Advent, Zeit des Singens und Tönens! Unsere Große hat begonnen, sich für Zahlen und Zeichen zu interessieren, für Buchstaben, Hieroglyphen und Noten. Und gerade im Gesangbuch in der Kirche gibt es so viel von alldem! Nun sind wir natürlich aus dem Gröbsten raus, und im Gottesdienst wird das Gesangbuch nicht mehr im Minutentakt auf den Fußboden geworfen. Dafür ist jetzt der Ganzlütte zuständig. Für die Große gibt es eine viel bessere Beschäftigung: „Papa, ich blätter!!“

Praktischerweise stehen die Adventslieder alle hübsch vereint an vorderster Stelle. Das Kind schlägt also das Buch vorne auf, Lied Nummer 1, und gleich können wir im Festgottesdienst lossingen, „Macht hoch die Tür, die Tohor macht weit“. Dann kommen ein bisschen Text und ein Gebet und so, da kann das Kind schon mal weiterblättern, weil es die Tafel an der Wand natürlich kennt und die nächste Ziffer ohne weiteres lesen kann, wir singen Lied Nummer 8, „Es kommt ein Schiff gelahahaden“. Dann aber kommt ein Psalm, im Wechsel zu sprechen, „Macht die Tore weit und die Türen in der Welt hoch“, leider kann ich ihn nicht mitsprechen, denn das Kind blättert und blättert, bis Nummer 712 ist der Weg weit, ich darf GAR nicht blättern, da ist der Psalm schon zu Ende, das Kind muss gleich wieder rückwärts blättern, „Die Nacht ist vorgedrungen, der Tag ist nihicht mehr fern“, Lied Nummer 16.

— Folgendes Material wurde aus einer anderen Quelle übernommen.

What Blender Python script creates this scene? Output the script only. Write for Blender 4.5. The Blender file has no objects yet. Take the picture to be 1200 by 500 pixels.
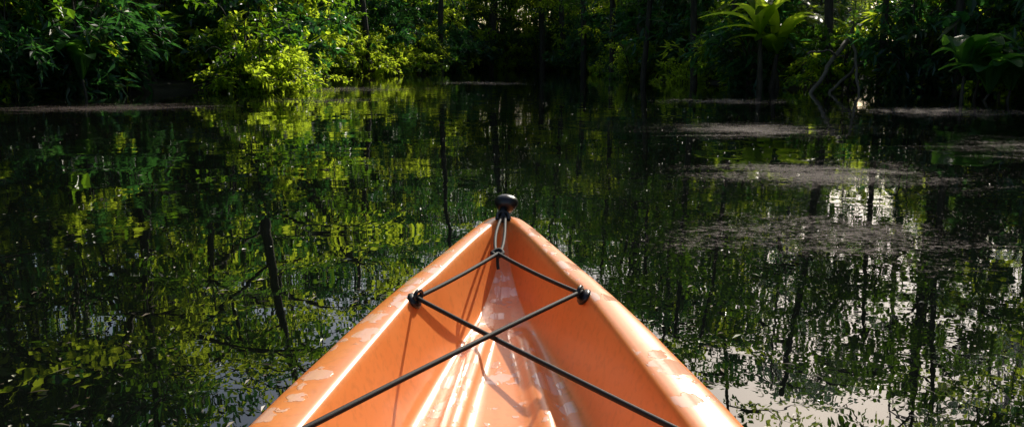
import bpy, math, random
import numpy as np
from mathutils import Vector
from mathutils.bvhtree import BVHTree

random.seed(4)
R = np.random.default_rng(11)
scene = bpy.context.scene
COL = scene.collection
scene.view_settings.view_transform = 'Standard'
scene.view_settings.look = 'None'
scene.view_settings.exposure = 0

SUN_AZ = 22.5
SUN_EL = 33.0

# ------------------------------------------------------------------ helpers
def new_mat(name):
    m = bpy.data.materials.new(name)
    m.use_nodes = True
    nt = m.node_tree
    for n in list(nt.nodes):
        nt.nodes.remove(n)
    out = nt.nodes.new('ShaderNodeOutputMaterial')
    return m, nt, out

def N(nt, t, **kw):
    n = nt.nodes.new(t)
    for k, v in kw.items():
        setattr(n, k, v)
    return n

def ramp(nt, pts):
    r = nt.nodes.new('ShaderNodeValToRGB')
    el = r.color_ramp.elements
    while len(el) > 1:
        el.remove(el[-1])
    el[0].position = pts[0][0]
    c = pts[0][1]
    el[0].color = c if len(c) == 4 else (*c, 1)
    for p, c in pts[1:]:
        e = el.new(p)
        e.color = c if len(c) == 4 else (*c, 1)
    return r

def g(v):
    return (v, v, v)

def make_mesh(name, V, F4, F3=None, mats=(), mat_idx=None, smooth=None):
    V = np.asarray(V, dtype=np.float32)
    me = bpy.data.meshes.new(name)
    F4 = np.asarray(F4, dtype=np.int32).reshape(-1, 4)
    F3 = np.zeros((0, 3), np.int32) if F3 is None else np.asarray(F3, dtype=np.int32).reshape(-1, 3)
    nl = F4.size + F3.size
    npoly = len(F4) + len(F3)
    me.vertices.add(len(V))
    me.vertices.foreach_set('co', V.ravel())
    me.loops.add(nl)
    me.loops.foreach_set('vertex_index', np.concatenate([F4.ravel(), F3.ravel()]).astype(np.int32))
    me.polygons.add(npoly)
    ls = np.concatenate([np.arange(len(F4)) * 4, F4.size + np.arange(len(F3)) * 3]).astype(np.int32)
    me.polygons.foreach_set('loop_start', ls)
    for m in mats:
        me.materials.append(m)
    if mat_idx is not None:
        me.polygons.foreach_set('material_index', np.asarray(mat_idx, dtype=np.int32))
    if smooth is not None:
        me.polygons.foreach_set('use_smooth', np.asarray(smooth, dtype=bool))
    me.update(calc_edges=True)
    me.validate()
    return me

def add_obj(name, me, loc=(0, 0, 0), rot=(0, 0, 0), scale=(1, 1, 1), parent=None):
    o = bpy.data.objects.new(name, me)
    COL.objects.link(o)
    o.location = loc
    o.rotation_euler = rot
    o.scale = scale
    if parent:
        o.parent = parent
    return o

def empty(name, loc=(0, 0, 0)):
    o = bpy.data.objects.new(name, None)
    COL.objects.link(o)
    o.location = loc
    return o

def nrm(a):
    return a / (np.linalg.norm(a, axis=-1, keepdims=True) + 1e-9)

class Builder:
    def __init__(s):
        s.V = []; s.F = []; s.M = []; s.S = []; s.n = 0
    def add(s, V, F, mi, smooth=False):
        V = np.asarray(V, dtype=float); F = np.asarray(F, dtype=int)
        s.V.append(V); s.F.append(F + s.n); s.n += len(V)
        s.M.append(np.full(len(F), mi)); s.S.append(np.full(len(F), smooth))
    def tube(s, pts, rad, mi=0, k=7):
        pts = np.asarray(pts, dtype=float); rad = np.asarray(rad, dtype=float)
        t = nrm(np.gradient(pts, axis=0))
        ref = np.array([0, 0, 1.0]) if abs(t[0][2]) < 0.8 else np.array([1.0, 0, 0])
        a = nrm(np.cross(t, ref)); b = np.cross(t, a)
        ang = np.linspace(0, 2 * np.pi, k, endpoint=False)
        ring = (a[:, None, :] * np.cos(ang)[None, :, None] + b[:, None, :] * np.sin(ang)[None, :, None]) * rad[:, None, None]
        V = (pts[:, None, :] + ring).reshape(-1, 3)
        n = len(pts)
        i = np.arange(n - 1)[:, None] * k; j = np.arange(k)[None, :]; j2 = (j + 1) % k
        F = np.stack([i + j, i + j2, i + k + j2, i + k + j], -1).reshape(-1, 4)
        s.add(V, F, mi, True)
    def leaves(s, P, D, L, W, mi=1, up=None, tilt=0.5):
        P = np.asarray(P, dtype=float); n = len(P)
        D = nrm(np.asarray(D, dtype=float))
        U = np.zeros((n, 3)); U[:, 2] = 1
        if up is not None: U = up
        U = U + R.normal(0, tilt, (n, 3))
        S = nrm(np.cross(D, U)); Nn = np.cross(S, D)
        L = (L * R.uniform(0.6, 1.25, n))[:, None]; W = (W * R.uniform(0.7, 1.2, n))[:, None]
        b = P; l = P + D * L * 0.42 + S * W * .5 + Nn * W * 0.15
        r = P + D * L * 0.42 - S * W * .5 + Nn * W * 0.15
        tp = P + D * L - Nn * L * 0.12
        V = np.stack([b, l, tp, r], 1).reshape(-1, 3)
        F = np.arange(n * 4).reshape(-1, 4)
        s.add(V, F, mi, False)
    def mesh(s, name, mats):
        return make_mesh(name, np.concatenate(s.V), np.concatenate(s.F), mats=mats,
                         mat_idx=np.concatenate(s.M), smooth=np.concatenate(s.S))

def bez(p0, p1, p2, n):
    t = np.linspace(0, 1, n)[:, None]
    return (1 - t) ** 2 * np.array(p0) + 2 * (1 - t) * t * np.array(p1) + t ** 2 * np.array(p2)

# ------------------------------------------------------------------ materials
def leaf_material(name, dark, mid, light, trans, tw=0.5):
    m, nt, out = new_mat(name)
    geo = N(nt, 'ShaderNodeNewGeometry')
    oi = N(nt, 'ShaderNodeObjectInfo')
    add = N(nt, 'ShaderNodeMath', operation='ADD')
    nt.links.new(geo.outputs['Random Per Island'], add.inputs[0])
    sc = N(nt, 'ShaderNodeMath', operation='MULTIPLY_ADD'); sc.inputs[1].default_value = 0.5; sc.inputs[2].default_value = -0.25
    nt.links.new(oi.outputs['Random'], sc.inputs[0])
    nt.links.new(sc.outputs[0], add.inputs[1])
    r = ramp(nt, [(0.0, dark), (0.5, mid), (0.97, light), (1.0, (0.13, 0.12, 0.03))])
    nt.links.new(add.outputs[0], r.inputs[0])
    bs = N(nt, 'ShaderNodeBsdfPrincipled')
    nt.links.new(r.outputs[0], bs.inputs['Base Color'])
    bs.inputs['Roughness'].default_value = 0.36
    bs.inputs['Specular IOR Level'].default_value = 0.5
    tr = N(nt, 'ShaderNodeBsdfTranslucent')
    mx = N(nt, 'ShaderNodeMix', data_type='RGBA', blend_type='MIX')
    mx.inputs[0].default_value = 0.75
    nt.links.new(r.outputs[0], mx.inputs[6]); mx.inputs[7].default_value = (*trans, 1)
    nt.links.new(mx.outputs[2], tr.inputs['Color'])
    ms = N(nt, 'ShaderNodeMixShader'); ms.inputs[0].default_value = tw
    nt.links.new(bs.outputs[0], ms.inputs[1]); nt.links.new(tr.outputs[0], ms.inputs[2])
    nt.links.new(ms.outputs[0], out.inputs[0])
    return m

LEAF_A = leaf_material('leaf_broad', (0.008, 0.034, 0.006), (0.022, 0.072, 0.010), (0.048, 0.125, 0.015), (0.32, 0.66, 0.02), .40)
LEAF_B = leaf_material('leaf_deep', (0.005, 0.026, 0.010), (0.013, 0.055, 0.021), (0.026, 0.09, 0.034), (0.12, 0.42, 0.06), .34)
LEAF_C = leaf_material('leaf_yellowgreen', (0.03, 0.08, 0.008), (0.055, 0.14, 0.015), (0.10, 0.20, 0.02), (0.80, 1.0, 0.05), 0.72)  # bright leaf; mixed into trees and shrubs it imitates sunlit patches
LEAF_D = leaf_material('leaf_palm', (0.015, 0.06, 0.015), (0.04, 0.11, 0.03), (0.07, 0.15, 0.04), (0.28, 0.62, 0.05), 0.5)

def bark_material():
    m, nt, out = new_mat('bark')
    tc = N(nt, 'ShaderNodeTexCoord')
    mp = N(nt, 'ShaderNodeMapping'); mp.inputs['Scale'].default_value = (6, 6, 1.2)
    n = N(nt, 'ShaderNodeTexNoise'); n.inputs['Scale'].default_value = 2.5; n.inputs['Detail'].default_value = 6
    nt.links.new(tc.outputs['Object'], mp.inputs[0]); nt.links.new(mp.outputs[0], n.inputs['Vector'])
    r = ramp(nt, [(0.3, (0.018, 0.014, 0.010)), (0.55, (0.05, 0.04, 0.028)), (0.75, (0.07, 0.075, 0.045))])
    nt.links.new(n.outputs['Fac'], r.inputs[0])
    b = N(nt, 'ShaderNodeBsdfPrincipled'); b.inputs['Roughness'].default_value = 0.85
    nt.links.new(r.outputs[0], b.inputs['Base Color'])
    bp = N(nt, 'ShaderNodeBump'); bp.inputs['Strength'].default_value = 0.6; bp.inputs['Distance'].default_value = 0.03
    nt.links.new(n.outputs['Fac'], bp.inputs['Height']); nt.links.new(bp.outputs[0], b.inputs['Normal'])
    nt.links.new(b.outputs[0], out.inputs[0])
    return m
BARK = bark_material()

def ground_material():
    m, nt, out = new_mat('forest_floor')
    tc = N(nt, 'ShaderNodeTexCoord')
    n = N(nt, 'ShaderNodeTexNoise'); n.inputs['Scale'].default_value = 1.5; n.inputs['Detail'].default_value = 10
    nt.links.new(tc.outputs['Object'], n.inputs['Vector'])
    r = ramp(nt, [(0.3, (0.010, 0.008, 0.005)), (0.55, (0.026, 0.02, 0.012)), (0.75, (0.02, 0.035, 0.01))])
    nt.links.new(n.outputs['Fac'], r.inputs[0])
    b = N(nt, 'ShaderNodeBsdfPrincipled'); b.inputs['Roughness'].default_value = 0.9
    nt.links.new(r.outputs[0], b.inputs['Base Color'])
    bp = N(nt, 'ShaderNodeBump'); bp.inputs['Distance'].default_value = 0.1
    nt.links.new(n.outputs['Fac'], bp.inputs['Height']); nt.links.new(bp.outputs[0], b.inputs['Normal'])
    nt.links.new(b.outputs[0], out.inputs[0])
    return m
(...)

Zeit des Singens und Tönens. Adventslieder gibt’s nicht nur im Gottesdienst, sondern auch auf der alljährlichen Seniorenadventsfeier. Traditionell tritt zur Unterhaltung der Altvorderen die Feuerwehrkapelle auf und der Turnverein und eben der Spatzenchor. Vorab wird einmal pro Woche im Gemeindesaal geübt, die Generalprobe geht schön schief, wie man es von einer Generalprobe erwartet, und einen Tag vor dem großen Ereignis fragt die Lieblingspastorin, wer von den Kindern des Spatzenchors denn auf der diesjährigen Feier auch ein Gedicht aufsagt. Das Kind, locker aus der Hüfte: „Ich!!“

Wie schön, mein Schatz, dass du dein Wissen gut eine Woche für dich behalten hast, so haben wir jetzt GAR keine Zeit mehr, das Gedicht mit dir zu lernen. Immerhin ist es nicht „Lieber guter Weihnachtsmann“, sondern „Die drei Spatzen“ von Morgenstern. Passend für einen Spatzenchor und so schön genetivisch: „Sie hör'n alle drei ihrer Herzlein Gepoch“...

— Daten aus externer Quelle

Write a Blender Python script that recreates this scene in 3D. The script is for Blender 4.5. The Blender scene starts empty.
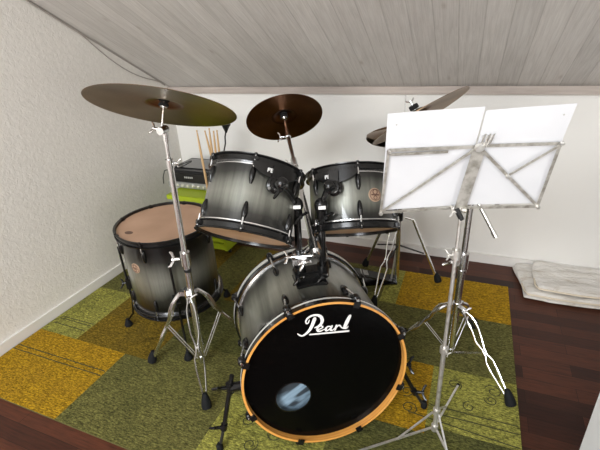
import bpy, bmesh, math, random
from mathutils import Vector, Matrix, noise
PI = math.pi
V = Vector
scene = bpy.context.scene
col = scene.collection
random.seed(7)
H = 1.38

# ------------------------------------------------------------------ materials
def mat(name, color=(.5,.5,.5), rough=.5, metal=0., coat=0., spec=.5):
    m = bpy.data.materials.new(name); m.use_nodes = True
    b = m.node_tree.nodes['Principled BSDF']
    b.inputs['Base Color'].default_value = (*color, 1)
    b.inputs['Roughness'].default_value = rough
    b.inputs['Metallic'].default_value = metal
    b.inputs['Coat Weight'].default_value = coat
    b.inputs['Coat Roughness'].default_value = .05
    b.inputs['Specular IOR Level'].default_value = spec
    return m
def nd(m, t, **k):
    x = m.node_tree.nodes.new(t)
    for a, v in k.items(): setattr(x, a, v)
    return x
def ln(m, a, b): m.node_tree.links.new(a, b)
def bs(m): return m.node_tree.nodes['Principled BSDF']
def coords(m, scale=(1,1,1), rot=(0,0,0), loc=(0,0,0)):
    t = nd(m, 'ShaderNodeTexCoord'); p = nd(m, 'ShaderNodeMapping')
    p.inputs['Scale'].default_value = scale; p.inputs['Rotation'].default_value = rot; p.inputs['Location'].default_value = loc
    ln(m, t.outputs['Object'], p.inputs['Vector']); return p.outputs['Vector']
def noise_n(m, vec, scale, detail=4, rough=.5, dist=0):
    x = nd(m, 'ShaderNodeTexNoise'); x.inputs['Scale'].default_value = scale
    x.inputs['Detail'].default_value = detail; x.inputs['Roughness'].default_value = rough; x.inputs['Distortion'].default_value = dist
    ln(m, vec, x.inputs['Vector']); return x.outputs['Fac']
def ramp(m, fac, stops, interp='LINEAR'):
    r = nd(m, 'ShaderNodeValToRGB'); cr = r.color_ramp; cr.interpolation = interp
    while len(cr.elements) < len(stops): cr.elements.new(.5)
    for e, (p, c) in zip(cr.elements, stops):
        e.position = p; e.color = (*c, 1) if len(c) == 3 else c
    ln(m, fac, r.inputs['Fac']); return r.outputs['Color']
def mix(m, fac, a, b, mode='MIX'):
    x = nd(m, 'ShaderNodeMix', data_type='RGBA', blend_type=mode)
    if isinstance(fac, (int, float)): x.inputs[0].default_value = fac
    else: ln(m, fac, x.inputs[0])
    for s, i in ((a, 6), (b, 7)):
        if isinstance(s, tuple): x.inputs[i].default_value = (*s, 1)
        else: ln(m, s, x.inputs[i])
    return x.outputs[2]
def bump(m, h, strength=.3, dist=.01):
    x = nd(m, 'ShaderNodeBump'); x.inputs['Strength'].default_value = strength; x.inputs['Distance'].default_value = dist
    ln(m, h, x.inputs['Height']); ln(m, x.outputs['Normal'], bs(m).inputs['Normal'])
def math_n(m, op, a, b=None):
    x = nd(m, 'ShaderNodeMath', operation=op)
    for i, s in enumerate((a, b)):
        if s is None: continue
        if isinstance(s, (int, float)): x.inputs[i].default_value = s
        else: ln(m, s, x.inputs[i])
    return x.outputs[0]
G = lambda v: (v, v, v)

M = {}
M['chrome'] = mat('chrome', (.80,.80,.80), .24, 1)
M['nickel'] = mat('worn_nickel', (.62,.61,.58), .38, .85)
m = M['nickel']; ln(m, ramp(m, noise_n(m, coords(m), 60, 5), [(.3,(.55,.52,.46)),(.5,(.76,.75,.72))]), bs(m).inputs['Base Color'])
M['desk_metal'] = mat('desk_metal', (.5,.48,.44), .45, .6)
m = M['desk_metal']; ln(m, ramp(m, noise_n(m, coords(m), 45, 5), [(.35,(.33,.31,.27)),(.62,(.60,.58,.54))]), bs(m).inputs['Base Color'])
M['black'] = mat('black_metal', (.006,.006,.006), .25, .0, .1, .4)
M['rubber'] = mat('black_rubber', (.010,.011,.012), .7, spec=.12)
M['blackpl'] = mat('black_plastic', (.012,.012,.013), .4)
M['felt'] = mat('black_felt', (.01,.01,.01), .95)
M['white_ink'] = mat('white_ink', (.82,.82,.80), .5)
M['grey_ink'] = mat('grey_ink', (.45,.45,.43), .5)
M['paper'] = mat('white_paper', (.86,.87,.89), .6)
b = bs(M['paper']); m = M['paper']
ln(m, ramp(m, noise_n(m, coords(m), 9, 2), [(.3,(.62,.63,.66)),(.7,(.66,.67,.695))]), b.inputs['Base Color'])
M['white_paint'] = mat('white_paint', (.90,.93,.96), .4)
M['skirting'] = mat('skirting_paint', (.72,.70,.67), .5)
M['lime'] = mat('lime_lacquer', (.36,.46,.015), .35)
M['wood_hoop'] = mat('natural_maple', (.62,.30,.08), .3, 0, .5)
m = M['wood_hoop']
ln(m, ramp(m, noise_n(m, coords(m, (1,1,30)), 6, 4), [(.3,(.58,.25,.05)),(.7,(.74,.37,.09))]), bs(m).inputs['Base Color'])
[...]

Die Stunde naht, die Senioren sind einträchtig im Saal versammelt, die Herzlein der Spatzen pochen, das Kind kichert ins Mikro und spricht dann vernehmlich zumindest den größeren Teil des Gedichtes, und vorher und hinterher singen alle gemeinsam viele Lieder. Und die kleine Züntia darf dann „Lieber guter Weihnachtsmann“ aufsagen.

Das war gestern. Spatzenchor war gestern. Der Blick richtet sich nach vorn, Advent ist die Zeit des Singens und Tönens, aber eben auch die Zeit der Erwartung und Vorfreude. Freust du dich auf Weihnachten? Doooch... Und auf deinen Geburtstag? Doooch... Die wahre Vorfreude des Kindes richtet sich auf den Januar. Wie kann das sein?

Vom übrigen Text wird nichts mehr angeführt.